WHAT IS NEEDED =>
The lines below are to be quoted exactly, from the first through the one that contains "col = scn.collection".

INFORMATION PROVIDED =>
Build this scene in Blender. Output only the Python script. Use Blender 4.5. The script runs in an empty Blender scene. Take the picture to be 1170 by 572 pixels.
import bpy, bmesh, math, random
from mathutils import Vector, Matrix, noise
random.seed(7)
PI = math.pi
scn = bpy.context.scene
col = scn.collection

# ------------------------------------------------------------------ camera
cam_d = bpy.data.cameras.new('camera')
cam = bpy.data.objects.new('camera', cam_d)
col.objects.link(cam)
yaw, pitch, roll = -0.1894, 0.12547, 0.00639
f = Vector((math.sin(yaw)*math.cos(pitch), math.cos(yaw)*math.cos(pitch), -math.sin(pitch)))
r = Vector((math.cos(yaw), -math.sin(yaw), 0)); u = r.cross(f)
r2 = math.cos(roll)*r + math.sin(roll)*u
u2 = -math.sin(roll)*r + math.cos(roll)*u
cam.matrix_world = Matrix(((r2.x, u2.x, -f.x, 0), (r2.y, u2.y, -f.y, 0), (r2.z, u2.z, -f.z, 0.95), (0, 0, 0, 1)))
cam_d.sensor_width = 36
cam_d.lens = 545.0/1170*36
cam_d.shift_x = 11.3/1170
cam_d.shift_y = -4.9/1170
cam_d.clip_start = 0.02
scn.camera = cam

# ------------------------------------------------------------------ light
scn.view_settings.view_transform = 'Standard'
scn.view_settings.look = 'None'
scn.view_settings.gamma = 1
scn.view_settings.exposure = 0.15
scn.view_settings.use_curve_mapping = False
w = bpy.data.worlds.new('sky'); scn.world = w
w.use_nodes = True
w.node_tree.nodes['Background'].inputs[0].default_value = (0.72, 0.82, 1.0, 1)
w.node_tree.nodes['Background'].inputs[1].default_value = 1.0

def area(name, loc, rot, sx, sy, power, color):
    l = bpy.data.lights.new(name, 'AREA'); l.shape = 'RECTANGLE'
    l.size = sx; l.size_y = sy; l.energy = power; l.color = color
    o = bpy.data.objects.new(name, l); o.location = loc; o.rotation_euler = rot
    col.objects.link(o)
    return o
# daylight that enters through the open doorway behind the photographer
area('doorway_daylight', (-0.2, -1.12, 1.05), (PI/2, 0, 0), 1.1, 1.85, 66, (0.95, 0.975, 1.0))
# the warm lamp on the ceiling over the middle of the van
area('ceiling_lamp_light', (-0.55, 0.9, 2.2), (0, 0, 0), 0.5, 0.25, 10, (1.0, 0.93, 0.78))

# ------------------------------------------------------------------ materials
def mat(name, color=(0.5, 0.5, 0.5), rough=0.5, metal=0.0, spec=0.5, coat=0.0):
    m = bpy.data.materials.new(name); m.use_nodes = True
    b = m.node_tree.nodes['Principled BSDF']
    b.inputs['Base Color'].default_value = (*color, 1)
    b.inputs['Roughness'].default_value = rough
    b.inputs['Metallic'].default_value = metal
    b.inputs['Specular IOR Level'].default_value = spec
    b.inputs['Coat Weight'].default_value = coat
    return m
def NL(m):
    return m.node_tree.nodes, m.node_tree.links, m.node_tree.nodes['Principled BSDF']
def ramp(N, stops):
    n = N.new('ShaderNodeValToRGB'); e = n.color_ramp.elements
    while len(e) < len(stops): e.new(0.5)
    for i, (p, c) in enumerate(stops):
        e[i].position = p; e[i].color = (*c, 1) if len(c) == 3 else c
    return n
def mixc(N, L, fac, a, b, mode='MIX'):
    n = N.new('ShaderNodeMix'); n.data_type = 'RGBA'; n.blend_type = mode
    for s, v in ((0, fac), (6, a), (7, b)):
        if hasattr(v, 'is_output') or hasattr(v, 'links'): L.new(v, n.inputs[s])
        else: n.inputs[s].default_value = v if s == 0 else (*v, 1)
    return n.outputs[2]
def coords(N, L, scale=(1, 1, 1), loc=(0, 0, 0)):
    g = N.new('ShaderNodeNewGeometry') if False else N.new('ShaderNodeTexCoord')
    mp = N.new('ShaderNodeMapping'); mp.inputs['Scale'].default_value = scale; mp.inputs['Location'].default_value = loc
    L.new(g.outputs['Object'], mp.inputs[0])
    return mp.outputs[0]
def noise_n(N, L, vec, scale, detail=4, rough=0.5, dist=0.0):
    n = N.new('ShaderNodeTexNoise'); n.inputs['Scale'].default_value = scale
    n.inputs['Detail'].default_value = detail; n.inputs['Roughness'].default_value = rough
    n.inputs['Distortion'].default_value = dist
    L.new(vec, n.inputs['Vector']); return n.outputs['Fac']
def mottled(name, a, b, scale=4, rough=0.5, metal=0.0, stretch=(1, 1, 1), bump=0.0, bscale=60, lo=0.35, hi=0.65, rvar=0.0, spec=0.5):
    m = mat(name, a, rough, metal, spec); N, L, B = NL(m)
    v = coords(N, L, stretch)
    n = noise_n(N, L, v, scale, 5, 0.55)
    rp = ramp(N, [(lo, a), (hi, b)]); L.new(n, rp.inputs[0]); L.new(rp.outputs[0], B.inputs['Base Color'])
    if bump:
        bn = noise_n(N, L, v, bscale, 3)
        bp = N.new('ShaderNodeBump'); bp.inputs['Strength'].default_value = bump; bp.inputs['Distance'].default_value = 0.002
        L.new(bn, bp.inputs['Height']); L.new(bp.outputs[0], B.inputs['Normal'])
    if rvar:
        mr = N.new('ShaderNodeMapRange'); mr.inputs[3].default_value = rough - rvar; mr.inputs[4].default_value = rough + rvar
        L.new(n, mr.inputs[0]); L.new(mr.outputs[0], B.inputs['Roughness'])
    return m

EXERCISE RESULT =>
Build this scene in Blender. Output only the Python script. Use Blender 4.5. The script runs in an empty Blender scene. Take the picture to be 1170 by 572 pixels.
import bpy, bmesh, math, random
from mathutils import Vector, Matrix, noise
random.seed(7)
PI = math.pi
scn = bpy.context.scene
col = scn.collection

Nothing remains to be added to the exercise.